[Saved data entries]
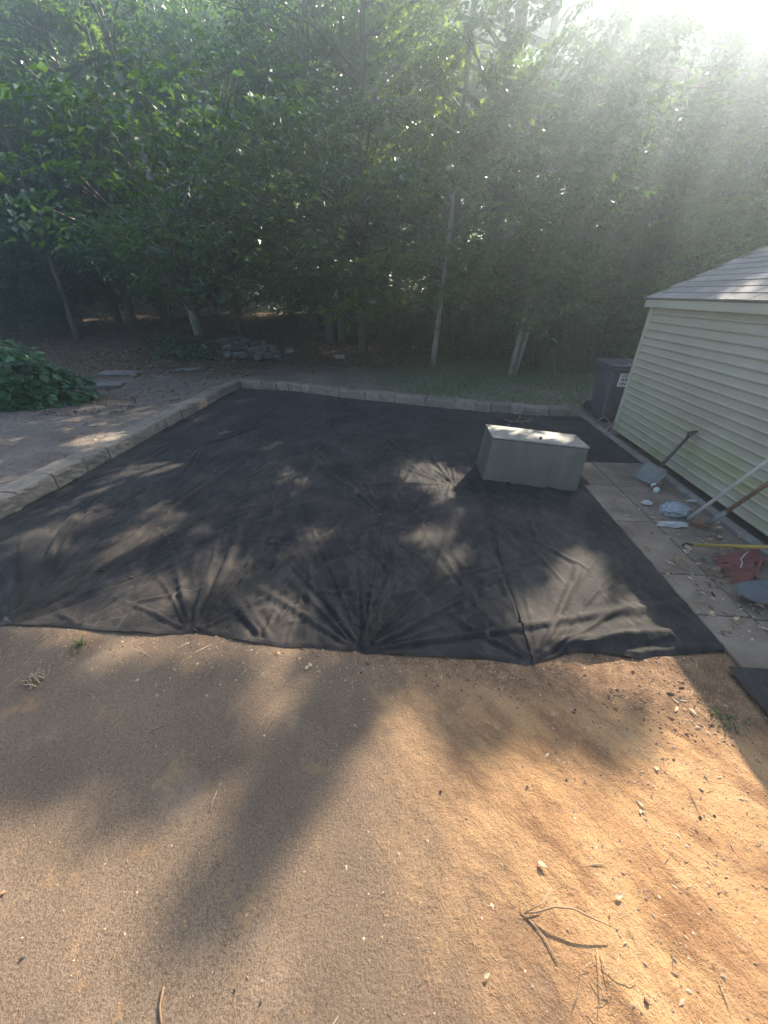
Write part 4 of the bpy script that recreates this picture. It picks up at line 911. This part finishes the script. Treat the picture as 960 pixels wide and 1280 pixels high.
# ------------------------------------------------------------------ leafy bush at the left
bb = GZ(30, 508); bush = empty('leafy_bush', bb, 'big leaved green bush at the left beside the dirt yard', 'bush')
rs = np.random.default_rng(33); nL = 2100
th_ = rs.uniform(0, 2 * np.pi, nL); ph = np.arccos(rs.uniform(-.05, 1, nL)); q = rs.uniform(.55, 1.02, nL) ** .6
lob = 1 + .16 * np.sin(th_ * 3 + 1) + .12 * np.sin(ph * 5 + th_ * 2)
P = np.stack([bb.x - .35 + 1.0 * q * lob * np.sin(ph) * np.cos(th_), bb.y + .25 + .78 * q * lob * np.sin(ph) * np.sin(th_), bb.z + .05 + .92 * q * lob * np.cos(ph)], 1)
D = unit(np.stack([np.cos(th_), np.sin(th_), np.full(nL, -.45)], 1) + rs.normal(0, .35, (nL, 3))); N = unit(np.stack([np.sin(ph) * np.cos(th_), np.sin(ph) * np.sin(th_), np.cos(ph) + .5], 1) + rs.normal(0, .3, (nL, 3)))
L = rs.uniform(.11, .19, nL); W = L * rs.uniform(.6, .75, nL)
def big_leaf(L_, W_, mb, Mx=None):
    pts = [(0, 0), (.12, .32), (.35, .5), (.62, .42), (.85, .2), (1, 0)]; V = []; 
    for (a_, b_) in pts: V.append((a_ * L_, 0, -.10 * L_ * a_ * a_))
    for sg in (1, -1):
        for (a_, b_) in pts[1:-1]: V.append((a_ * L_, sg * b_ * W_, .10 * W_ - .12 * L_ * a_ * a_))
    F = []
    l, r = 6, 10
    F += [(0, 1, l), (1, 2, l + 1, l), (2, 3, l + 2, l + 1), (3, 4, l + 3, l + 2), (4, 5, l + 3)]
    F += [(0, r, 1), (1, r, r + 1, 2), (2, r + 1, r + 2, 3), (3, r + 2, r + 3, 4), (4, r + 3, 5)]
    mb.add(V, F); return mb
camv = np.array([0, 0, H]) - P; front = (unit(camv) * unit(P - np.array([bb.x - .35, bb.y + .25, bb.z]))).sum(1) > .25
sel = np.where(front & (q > .85) & (L > .13))[0][:150]; rest = np.ones(nL, bool); rest[sel] = False
V, F = leaves_from(P[rest], D[rest], N[rest], L[rest], W[rest]); fo = np_mesh('foliage', V, F, np.full(len(F), 3), M['leaf_bush'], bush, False, np.repeat(np.clip(rs.normal(.45, .25, rest.sum()), 0, 1), 2)); fo['kind'] = 'stuff'
lm = []
for v_ in range(3):
    me_o = big_leaf(.16, .11 + .01 * v_, MB()).build('leaf', M['leaf_bush'], None, True, world=False); a_ = me_o.data.attributes.new('tint', 'FLOAT', 'FACE'); a_.data.foreach_set('value', np.full(len(me_o.data.polygons), .3 + .25 * v_, np.float32)); lm.append(me_o)
for i, k in enumerate(sel):
    if i < 3: o = lm[i]
    else: o = lm[i % 3].copy(); COL.objects.link(o)
    o.parent = bush; xa = Vector(D[k]); za = Vector(N[k]); ya = za.cross(xa).normalized(); za = xa.cross(ya); m = Matrix((xa, ya, za)).transposed().to_4x4(); s = L[k] / .15
    o.matrix_local = Matrix.Translation(Vector(P[k]) - bb) @ m @ Matrix.Scale(s, 4)
mb = MB()
for k in range(16):
    a_ = rs.uniform(0, 6.28); q_ = rs.uniform(.3, .8); e = (bb.x - .35 + q_ * math.cos(a_), bb.y + .25 + q_ * .8 * math.sin(a_), bb.z + .9 * math.sqrt(max(.05, 1 - q_ * q_))); mb.tube([(bb.x - .35 + .1 * math.cos(a_), bb.y + .25 + .1 * math.sin(a_), bb.z - .05), e], [.012, .005], 5, caps=False)
mb.build('stem', M['bark'], bush)

# ------------------------------------------------------------------ rubble pile, flat stones
RK = [(291, 433, .30), (300, 430, .28), (309, 432, .22), (318, 434, .24), (327, 434, .24), (336, 432, .26), (344, 433, .20), (304, 441, .20), (314, 440, .20), (286, 440, .22), (324, 443, .22), (335, 441, .18), (296, 426, .22), (311, 425, .22), (322, 428, .20), (331, 427, .18), (348, 441, .16), (281, 428, .24)]
for k, (px, py, s) in enumerate(RK):
    p = GZ(px, py + 8); s *= 1.0; mb = MB(); rock(mb, (p.x, p.y, p.z + s * (.42 if py > 429 else .8)), (s * random.uniform(.9, 1.25), s * random.uniform(.7, 1), s * random.uniform(.5, .75)), 300 + k)
    tag(mb.build('rock', M['rock']), 'rough grey stone heaped in the rubble pile below the leaning tree', 'rock', 'stones of the rubble pile')
for (px, py, lx, ly, rz, lab) in ((296, 445, .42, .26, .3, 'flat pale broken slab at the front left of the rubble pile'), (329, 446, .50, .26, -.25, 'long flat pale slab at the front right of the rubble pile'), (362, 440, .26, .22, .2, 'single stone lying just right of the rubble pile'), (425, 448, .30, .2, .1, 'small flat stone on the dirt near the twin trunked tree'),
                                  (150, 468, .9, .5, .2, 'larger flat stepping stone behind the leafy bush tip'), (122, 483, 1.0, .55, .35, 'flat stepping stone just right of the leafy bush'), (236, 463, .6, .35, -.1, 'flat stepping stone below the ivy and leaning trunk')):
    p = GZ(px, py); mb = MB(); hh = .06 if lx > .55 else .13; mb.box((p.x, p.y, p.z + hh * .3), (lx, ly, hh), bev=.02, rot=Matrix.Rotation(rz, 3, 'Z') @ Matrix.Rotation(random.uniform(-.06, .06), 3, 'X') @ Matrix.Rotation(random.uniform(-.06, .06), 3, 'Y'))
    mb.v = [(a_ + random.uniform(-.02, .02), b_ + random.uniform(-.02, .02), c_ + random.uniform(-.006, .006)) for a_, b_, c_ in mb.v]
    tag(mb.build('flat_stone', M['slab']), lab, 'stone')

# ------------------------------------------------------------------ ground cover stuff
def lie_leaves(name, xs, ys, ls, mat, label, cat, seed, zoff=.012, tilt=.35, lw=.6):
    rs = np.random.default_rng(seed); P = np.stack([xs, ys, hgt(xs, ys) + zoff + rs.uniform(0, .02, len(xs))], 1); a_ = rs.uniform(0, 6.28, len(xs))
    D = unit(np.stack([np.cos(a_), np.sin(a_), rs.normal(0, .2, len(xs))], 1)); N = unit(rs.normal(0, tilt, P.shape) + [0, 0, 1]); L = ls * rs.uniform(.6, 1.4, len(xs)); V, F = leaves_from(P, D, N, L, L * lw)
    o = np_mesh(name, V, F, np.full(len(F), 3), M[mat], None, False, np.repeat(rs.uniform(0, 1, len(xs)), 2)); return tag(o, label, cat, kind='stuff')
rs = np.random.default_rng(8)
xs = rs.uniform(-18, 9, 30000); ys = rs.uniform(8.6, 26, 30000); k = (vnoise(xs * .9, ys * .9, 61) > .30) & (ys - .25 * xs > 9.6 + 1.2 * vnoise(xs, ys, 62)) ; lie_leaves('leaf_litter', xs[k], ys[k], .095, 'leaf_dry', 'brown fallen leaves covering the forest floor', 'leaf litter', 1)
gl = [GZ(rs.uniform(95, 285), rs.uniform(446, 505)) for _ in range(420)]; gl += [GZ(rs.uniform(40, 170), rs.uniform(495, 520)) for _ in range(150)]; gl = [g for g in gl if g.x < XL - .35]
lie_leaves('leaf_litter', np.array([g.x for g in gl]), np.array([g.y for g in gl]), .075, 'leaf_dry', 'dry brown leaves scattered over the dirt beside the left edging', 'leaf litter', 2)
gl = [GZ(rs.uniform(320, 720), rs.uniform(440, 498)) for _ in range(420)]; gl = [g for g in gl if g.y > float(yback(np.array([g.x]))[0]) + .3]
lie_leaves('leaf_litter', np.array([g.x for g in gl]), np.array([g.y for g in gl]), .07, 'leaf_dry', 'dead leaves scattered over the grass beyond the far edging', 'leaf litter', 3)
n = 16000; x = rs.uniform(-8, -4.15, n); y = rs.uniform(1.2, 10, n); k = rs.uniform(0, 1, n) < .15 + .6 * vnoise(x * 1.5, y * 1.5, 120); x, y = x[k], y[k]
LEFTP = np.stack([x, y, hgt(x, y)], 1)
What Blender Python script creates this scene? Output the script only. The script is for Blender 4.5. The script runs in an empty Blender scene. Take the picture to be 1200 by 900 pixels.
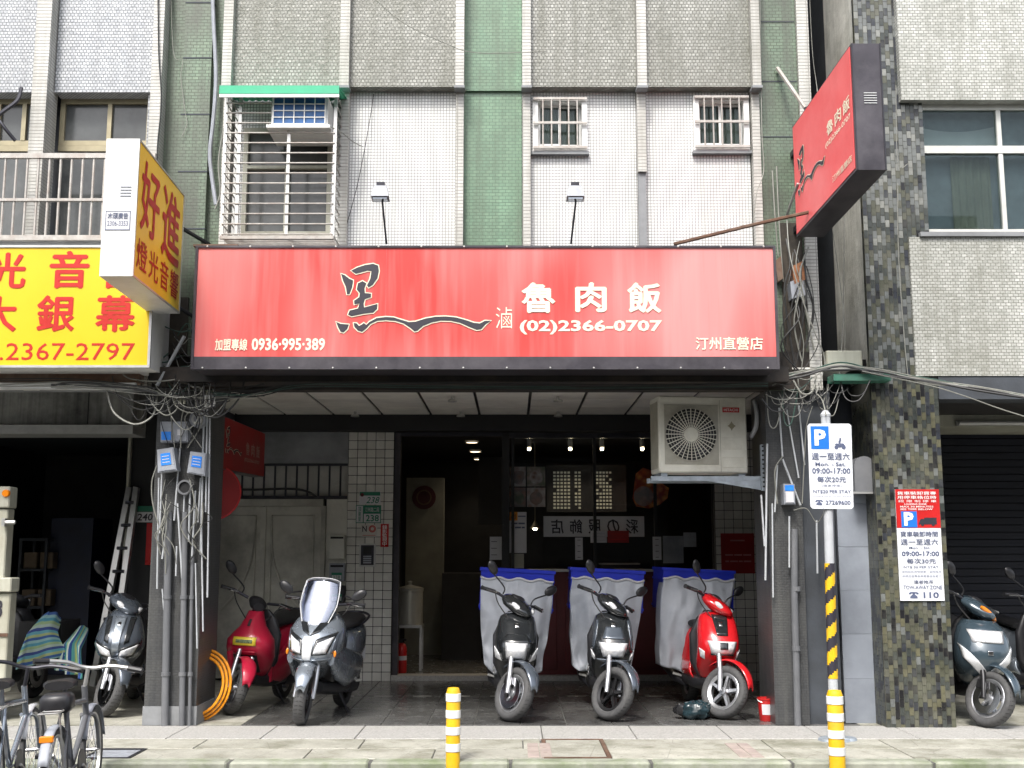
import bpy, bmesh, math, random
from math import sin, cos, pi, tan, atan, atan2, radians, sqrt
from mathutils import Vector, Matrix, noise
random.seed(7)
S = bpy.context.scene
COL = S.collection
# ------------------------------------------------------------------ camera, world, sun, exposure
F = 1340.0                       # focal length in photo pixels (photo 1200 wide)
PITCH = atan(200 / F)
CAM = Vector((0, -10.15, 1.45))
cam = bpy.data.cameras.new("camera"); camo = bpy.data.objects.new("camera", cam); COL.objects.link(camo)
cam.sensor_width = 36; cam.lens = 36 * F / 1200; cam.clip_end = 500; cam.clip_start = 0.05
camo.location = CAM; camo.rotation_euler = (pi / 2 + PITCH, 0, 0)
S.camera = camo
w = bpy.data.worlds.new("World"); S.world = w; w.use_nodes = True
wn = w.node_tree; bg = wn.nodes["Background"]
sky = wn.nodes.new("ShaderNodeTexSky"); sky.sky_type = 'NISHITA'; sky.sun_disc = False
SUN_EL, SUN_AZ = radians(52), radians(198)     # azimuth clockwise from +y
sky.sun_elevation = SUN_EL; sky.sun_rotation = SUN_AZ
sky.air_density = 1.0; sky.dust_density = 4.0; sky.ozone_density = 1.0
hs = wn.nodes.new("ShaderNodeHueSaturation"); hs.inputs["Saturation"].default_value = 0.45
wn.links.new(sky.outputs[0], hs.inputs["Color"]); wn.links.new(hs.outputs[0], bg.inputs[0])
bg.inputs[1].default_value = 0.15
sl = bpy.data.lights.new("sun", 'SUN'); slo = bpy.data.objects.new("sun", sl); COL.objects.link(slo)
sl.energy = 1.5; sl.angle = radians(12); sl.color = (1, .97, .92)
sd = Vector((sin(SUN_AZ) * cos(SUN_EL), cos(SUN_AZ) * cos(SUN_EL), sin(SUN_EL)))
slo.rotation_euler = (-sd).to_track_quat('-Z', 'Y').to_euler(); slo.location = sd * 20
vs = S.view_settings; vs.view_transform = 'Standard'; vs.look = 'None'; vs.gamma = 1.0; vs.use_curve_mapping = False
vs.exposure = 1.1
S.cycles.max_bounces = 6; S.cycles.diffuse_bounces = 4; S.cycles.transparent_max_bounces = 12
S.cycles.use_denoising = True
S.cycles.sample_clamp_indirect = 6

# ------------------------------------------------------------------ photo pixel -> point on the plane y = Y (real distance chosen per thing)
cp, sp_ = cos(PITCH), sin(PITCH)
def P(px, py, Y):
    dx = (px - 600) / F; dz = (450 - py) / F
    d = Vector((dx, cp - dz * sp_, sp_ + dz * cp))
    t = (Y - CAM.y) / d.y
    return CAM + d * t
def X(px, Y, py=450): return P(px, py, Y).x
def Z(py, Y): return P(600, py, Y).z
def Yg(py, z=0.0):
    a = atan((450 - py) / F) + PITCH
    return CAM.y + (z - CAM.z) / tan(a)
def R(px0, py0, px1, py1, Y):
    m = (py0 + py1) / 2
    return (X(px0, Y, m), X(px1, Y, m), Z(py1, Y), Z(py0, Y))

# ------------------------------------------------------------------ materials
def _new(name):
    m = bpy.data.materials.new(name); m.use_nodes = True
    nt = m.node_tree; b = nt.nodes["Principled BSDF"]
    return m, nt, b
def N(nt, t, **k):
    n = nt.nodes.new(t)
    for a, v in k.items():
        if a in n.inputs.keys() if isinstance(a, str) else False: n.inputs[a].default_value = v
        else: setattr(n, a, v)
    return n
def L(nt, a, b): nt.links.new(a, b)
def c4(c): return (c[0], c[1], c[2], 1)
def mixc(nt, fac, a, b, mode='MIX'):
    n = nt.nodes.new("ShaderNodeMix"); n.data_type = 'RGBA'; n.blend_type = mode
    for s, v in ((0, fac), (6, a), (7, b)):
        if hasattr(v, 'is_linked'): L(nt, v, n.inputs[s])
        elif isinstance(v, (int, float)): n.inputs[s].default_value = v
        else: n.inputs[s].default_value = c4(v)
    return n.outputs[2]
def ramp(nt, src, lo, hi):
    n = nt.nodes.new("ShaderNodeMapRange"); L(nt, src, n.inputs[0])
    n.inputs[1].default_value = lo; n.inputs[2].default_value = hi
    return n.outputs[0]
def coords(nt, sx=1, sy=1, sz=1, rnd=True):
    tc = nt.nodes.new("ShaderNodeTexCoord"); mp = nt.nodes.new("ShaderNodeMapping")
    L(nt, tc.outputs["Object"], mp.inputs[0]); mp.inputs[3].default_value = (sx, sy, sz)
    if rnd:
        oi = nt.nodes.new("ShaderNodeObjectInfo"); cb = nt.nodes.new("ShaderNodeCombineXYZ")
        mm = nt.nodes.new("ShaderNodeMath"); mm.operation = 'MULTIPLY'; mm.inputs[1].default_value = 37
        L(nt, oi.outputs["Random"], mm.inputs[0])
        for i in range(3): L(nt, mm.outputs[0], cb.inputs[i])
        L(nt, cb.outputs[0], mp.inputs[1])
    return mp.outputs[0]
def noi(nt, vec, scale, detail=4, rough=.6):
    n = nt.nodes.new("ShaderNodeTexNoise"); n.inputs["Scale"].default_value = scale
    n.inputs["Detail"].default_value = detail; n.inputs["Roughness"].default_value = rough
    L(nt, vec, n.inputs["Vector"]); return n.outputs[0]
def bumpit(nt, b, h, strength=.3, dist=.01):
    bp = nt.nodes.new("ShaderNodeBump"); bp.inputs["Strength"].default_value = strength; bp.inputs["Distance"].default_value = dist
    L(nt, h, bp.inputs["Height"]); L(nt, bp.outputs[0], b.inputs["Normal"])
MATS = {}
def mat(name, col, rough=.6, metal=0, var=.25, scale=6, streak=0, bump=0, coat=0, dirt=None, dirtamt=.5, objvar=0, spec=.5):
    """colour with noise variation, vertical streaks, dirt patches"""
    if name in MATS: return MATS[name]
    m, nt, b = _new(name)
    v = coords(nt)
    n1 = noi(nt, v, scale)
    dark = [c * (1 - var) for c in col]; lite = [min(1, c * (1 + var * .6)) for c in col]
    c = mixc(nt, ramp(nt, n1, .3, .7), dark, lite)
    if streak:
        v2 = coords(nt, 14, 14, .5)
        c = mixc(nt, ramp(nt, noi(nt, v2, 1.5), .45, .75), c, mixc(nt, .75, c, dirt or (.05, .045, .035)), 'MIX') if streak == 1 else c
        if streak != 1:
            n = nt.nodes.new("ShaderNodeMath"); n.operation = 'MULTIPLY'; n.inputs[1].default_value = streak
            L(nt, ramp(nt, noi(nt, v2, 1.5), .42, .75), n.inputs[0])
            c = mixc(nt, n.outputs[0], c, dirt or (.05, .045, .035))
    if dirt and dirtamt:
        n = nt.nodes.new("ShaderNodeMath"); n.operation = 'MULTIPLY'; n.inputs[1].default_value = dirtamt
        L(nt, ramp(nt, noi(nt, v, scale * .37, 8, .7), .45, .7), n.inputs[0])
        c = mixc(nt, n.outputs[0], c, dirt)
    if objvar:
        oi = nt.nodes.new("ShaderNodeObjectInfo"); hv = nt.nodes.new("ShaderNodeHueSaturation")
        L(nt, c, hv.inputs["Color"]); mr = nt.nodes.new("ShaderNodeMapRange"); L(nt, oi.outputs["Random"], mr.inputs[0])
        mr.inputs[3].default_value = 1 - objvar; mr.inputs[4].default_value = 1 + objvar; L(nt, mr.outputs[0], hv.inputs["Value"])
        c = hv.outputs[0]
    L(nt, c, b.inputs["Base Color"])
    rr = nt.nodes.new("ShaderNodeMapRange"); L(nt, n1, rr.inputs[0]); rr.inputs[3].default_value = max(.02, rough - .1); rr.inputs[4].default_value = min(1, rough + .12)
    L(nt, rr.outputs[0], b.inputs["Roughness"])
    b.inputs["Metallic"].default_value = metal; b.inputs["Coat Weight"].default_value = coat; b.inputs["Coat Roughness"].default_value = .06
    b.inputs["Specular IOR Level"].default_value = spec
    if bump: bumpit(nt, b, noi(nt, v, scale * 6, 6), bump, .008)
    MATS[name] = m; return m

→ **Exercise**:
Provide only the count of lines in the data above that include the string "wide".

→ **Final result**:
2